Tu papá no se ha ido del todo, vive escondido  en tus ojos, en tus manos que recuerdan  sus manos, en el eco de sus fatigados pasos, en la secreta alegría que alimenta la esperanza de volver a ver otra vez a su princesa Adelfa.
Nunca te lo he dicho, pero lo que más he admirado de ti, es tu fuerza inquebrantable, la indómita fe que te mueve a ser hija de Dios, ese ánimo que se percibe en las cálidas ondulaciones de tu voz.
Perdóname por no haber estado en esos momentos de dolor, pero sabes que siempre estás  en mis oraciones.  Me conoces y puedes darte perfecta cuenta de que no soy un amigo de escenografía, ni cómplice de oreja, que aunque no esté, estoy allí, con las palabras que suelo decir cuando estoy contento, y es que presiento que la muerte de don Fernando ha sido motivo de una bulliciosa  fiesta de ángeles siderales para darle la bienvenida.

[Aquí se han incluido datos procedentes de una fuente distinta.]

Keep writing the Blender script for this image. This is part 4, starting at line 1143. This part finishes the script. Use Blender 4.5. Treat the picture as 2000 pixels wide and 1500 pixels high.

Cuando ocurrió yo estaba en la ciudad de México y nadie me llamó para avisarme, pero ahora que me he enterado me he llenado de asombro, y aunque no tengo porque asegurártelo, he pensado en ti, en tu aparente fragilidad, en esa magia que convocas con tu sola presencia, en que aun con tu pena, has sido regazo y refugio para toda tu familia, con esa elegancia de espíritu que solo los seres de privilegio como tú, pueden tener y sostener en esos instantes en los que hasta el agua parece estar envenenada.
Te envío, y a través de ti, a toda tu familia, por supuesto en primer lugar a tu mamá doña Adelfa, a tus hermanos, a quienes no conozco lo suficiente, pero que he aprendido a admirar y a apreciar por el gran cariño que tú sientes por todos ellos, un abrazo solidario por tan infausto suceso, deseando que el tiempo que todo lo cura, restañe las heridas y que ese dolor que ahora los lacera, se transforme en un manojo de nostalgias que perfume sus almas.

Con mí siempre inalterable afecto, tu amigo, Fernando Tovar Alonso.